Braunschweig. Ab November müssen alle neuen in der EU angebotenen Reifen nach einem standardisierten System gekennzeichnet sein.

Beim EU-Reifenlabel spielen neben der Effizienz (Rollwiderstand) und dem Außengeräusch auch Sicherheitsaspekte (Haftung bei Nässe) eine Rolle. Die Kennzeichnung soll dazu führen, dass der normale Reifenkäufer ebenso wie Einkäufer im Transportwesen zu kraftstoffeffizienteren und sichereren Reifen mit geringerer Lärmentwicklung greift.

Rollwiderstand

Beeinflusst wird der Spritverbrauch eines Fahrzeugs auch vom Rollwiderstand (Zapfsäulen-Symbol): Je größer die Anstrengung, um ein Fahrzeug zu bewegen, umso mehr Sprit ist nötig. Die durch einen Reifen erzielbaren Benzineinsparungen werden mit den gleichen Einstufungen benotet wie seine Sicherheitsleistungen. Die Einstufung wird noch durch ein Farb-Piktogramm verdeutlicht, das dem EU-weit verwendeten standardisierten Piktogramm für Energieeffizienz entspricht: A ist Bestnote – der Unterschied im Kraftstoffverbrauch je Klasse beträgt 0,1 bis 0,15 l/100 km.

Nasshaftung

Die Nasshaftung (Regenwolken-Symbol) des Reifens, also die Bremsleistung auf nasser Fahrbahn, ist für Reifenexperten ein Schlüsselfaktor in puncto sicherheitsrelevanter Leistungsfähigkeit, denn Reifen mit exzellenter Nasshaftung verkürzten den Bremsweg deutlich. Bewertet wird mit Einstufungen von A (Bestnote) bis G. Wobei zwischen der Leistung eines A- und eines F-Reifens Welten – etwa 18 Meter – liegen können, wenn bei Tempo 80 per Vollbremsung auf nasser Straße auf Tempo 20 verzögert wird.

Geräuschentwicklung

Das beim Abrollen auf der Fahrbahnoberfläche entstehende Außengeräusch (Lautsprecher-Symbol) nimmt nicht nur der Fahrer eines geräuscharmen Fahrzeugs mehr oder weniger als störend wahr, sondern auch die Umwelt. Ausgedrückt wird diese Geräuschemission in Dezibel, begleitet von ein, zwei oder drei Schallwellen. Eine schwarze Schallwelle steht für die geringste Geräuschentwicklung, drei Schallwellen für das höchste, zugelassene Abrollgeräusch.

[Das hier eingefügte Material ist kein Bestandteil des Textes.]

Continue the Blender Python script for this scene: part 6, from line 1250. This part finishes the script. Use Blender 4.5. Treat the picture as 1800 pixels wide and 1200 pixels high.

Von der neuen Verordnung betroffen sind alle nach dem 1. Juli des Jahres produzierten Reifen der Kategorien C1 (PKW), C2 (Leichttransporter) und C3 (LKW).

Ausgeschlossen von der Regelung sind runderneuerte Reifen, Geländereifen für den gewerblichen Einsatz, Rennreifen, Reifen mit Zusatzvorrichtungen zur Verbesserung der Traktion (Spikes), Notrad-Reifen ebenso Old- und Youngtimer-Reifen sowie Motorradreifen.

Hersteller merken kritisch an, dass das Label zwar durchaus zur Bewertung von Sicherheit und Umweltverträglichkeit tauge, aber die Leistungsfähigkeit eines Pneus nicht komplett beschreibe. So analysiert man im Hause Goodyear Dunlop in der Entwicklungsphase eines Produkts mehr als 50 Kriterien. Dazu gehören unter anderem das Handling auf nasser und trockener Fahrbahn oder Aquaplaning-Verhalten. Nicht abgebildet seien ferner die typischen Eigenschaften eines Winterpneus wie Traktion auf Eis und Schnee oder kurze Bremswege bei winterlichen Straßenverhältnissen.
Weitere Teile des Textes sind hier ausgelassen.